Set down the listing below verbatim, but only from its first line through the line containing "SC.camera = cam".

────────────────────────────────────────

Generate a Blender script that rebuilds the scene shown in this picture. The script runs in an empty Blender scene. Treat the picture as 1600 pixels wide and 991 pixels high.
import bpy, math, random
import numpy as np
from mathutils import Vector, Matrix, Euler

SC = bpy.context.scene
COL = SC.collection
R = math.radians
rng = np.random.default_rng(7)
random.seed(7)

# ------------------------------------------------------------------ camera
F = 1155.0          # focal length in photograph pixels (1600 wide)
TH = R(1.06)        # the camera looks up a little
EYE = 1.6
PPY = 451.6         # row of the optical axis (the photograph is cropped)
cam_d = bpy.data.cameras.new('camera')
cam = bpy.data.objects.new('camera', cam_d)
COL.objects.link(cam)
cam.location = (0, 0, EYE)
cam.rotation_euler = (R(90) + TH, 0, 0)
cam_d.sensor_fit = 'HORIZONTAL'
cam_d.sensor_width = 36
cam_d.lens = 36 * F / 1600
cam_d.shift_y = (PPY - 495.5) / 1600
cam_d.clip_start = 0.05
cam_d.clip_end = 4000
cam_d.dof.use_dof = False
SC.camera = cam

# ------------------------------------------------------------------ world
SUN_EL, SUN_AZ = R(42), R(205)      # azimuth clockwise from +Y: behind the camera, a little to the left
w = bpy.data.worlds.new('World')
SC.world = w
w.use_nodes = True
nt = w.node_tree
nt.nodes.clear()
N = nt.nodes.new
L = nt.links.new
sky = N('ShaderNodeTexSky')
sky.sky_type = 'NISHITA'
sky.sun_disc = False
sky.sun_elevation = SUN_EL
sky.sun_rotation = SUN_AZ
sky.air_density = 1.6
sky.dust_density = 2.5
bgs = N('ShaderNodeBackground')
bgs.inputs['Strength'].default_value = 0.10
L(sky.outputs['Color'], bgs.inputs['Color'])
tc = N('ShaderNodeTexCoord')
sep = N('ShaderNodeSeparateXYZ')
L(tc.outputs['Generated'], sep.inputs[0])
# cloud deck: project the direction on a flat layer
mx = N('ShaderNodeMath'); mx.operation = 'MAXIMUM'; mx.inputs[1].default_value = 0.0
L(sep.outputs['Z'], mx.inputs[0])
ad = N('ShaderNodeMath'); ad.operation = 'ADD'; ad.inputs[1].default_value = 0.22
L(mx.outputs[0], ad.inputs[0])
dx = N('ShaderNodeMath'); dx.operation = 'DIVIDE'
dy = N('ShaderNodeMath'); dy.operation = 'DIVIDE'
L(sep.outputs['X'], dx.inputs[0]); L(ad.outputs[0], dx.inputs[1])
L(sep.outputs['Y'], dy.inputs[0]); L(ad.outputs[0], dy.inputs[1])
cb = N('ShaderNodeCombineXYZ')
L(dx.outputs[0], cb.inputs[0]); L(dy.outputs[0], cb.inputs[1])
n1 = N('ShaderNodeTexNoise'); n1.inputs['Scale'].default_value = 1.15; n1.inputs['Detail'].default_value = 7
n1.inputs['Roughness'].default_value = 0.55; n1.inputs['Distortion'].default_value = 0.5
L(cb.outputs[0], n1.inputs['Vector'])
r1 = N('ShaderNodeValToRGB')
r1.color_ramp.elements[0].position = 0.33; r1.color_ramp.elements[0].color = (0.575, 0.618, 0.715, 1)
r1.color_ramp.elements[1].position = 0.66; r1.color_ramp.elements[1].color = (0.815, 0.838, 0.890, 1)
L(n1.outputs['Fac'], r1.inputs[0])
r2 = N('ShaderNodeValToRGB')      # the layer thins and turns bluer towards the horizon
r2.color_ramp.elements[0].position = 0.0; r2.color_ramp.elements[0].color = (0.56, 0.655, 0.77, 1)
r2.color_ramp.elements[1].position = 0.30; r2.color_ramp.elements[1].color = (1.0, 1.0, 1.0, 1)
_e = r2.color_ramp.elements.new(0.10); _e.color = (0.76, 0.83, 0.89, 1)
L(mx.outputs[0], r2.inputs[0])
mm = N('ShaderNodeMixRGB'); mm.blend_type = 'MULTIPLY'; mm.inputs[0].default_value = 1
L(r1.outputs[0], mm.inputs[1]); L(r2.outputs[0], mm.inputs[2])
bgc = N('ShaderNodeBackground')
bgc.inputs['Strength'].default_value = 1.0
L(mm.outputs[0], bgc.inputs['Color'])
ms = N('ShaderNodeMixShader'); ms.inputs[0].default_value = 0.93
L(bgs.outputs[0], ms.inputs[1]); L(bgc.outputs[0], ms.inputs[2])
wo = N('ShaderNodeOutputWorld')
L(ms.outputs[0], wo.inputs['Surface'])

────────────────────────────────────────

_Finished answer:_
Generate a Blender script that rebuilds the scene shown in this picture. The script runs in an empty Blender scene. Treat the picture as 1600 pixels wide and 991 pixels high.
import bpy, math, random
import numpy as np
from mathutils import Vector, Matrix, Euler

SC = bpy.context.scene
COL = SC.collection
R = math.radians
rng = np.random.default_rng(7)
random.seed(7)

# ------------------------------------------------------------------ camera
F = 1155.0          # focal length in photograph pixels (1600 wide)
TH = R(1.06)        # the camera looks up a little
EYE = 1.6
PPY = 451.6         # row of the optical axis (the photograph is cropped)
cam_d = bpy.data.cameras.new('camera')
cam = bpy.data.objects.new('camera', cam_d)
COL.objects.link(cam)
cam.location = (0, 0, EYE)
cam.rotation_euler = (R(90) + TH, 0, 0)
cam_d.sensor_fit = 'HORIZONTAL'
cam_d.sensor_width = 36
cam_d.lens = 36 * F / 1600
cam_d.shift_y = (PPY - 495.5) / 1600
cam_d.clip_start = 0.05
cam_d.clip_end = 4000
cam_d.dof.use_dof = False
SC.camera = cam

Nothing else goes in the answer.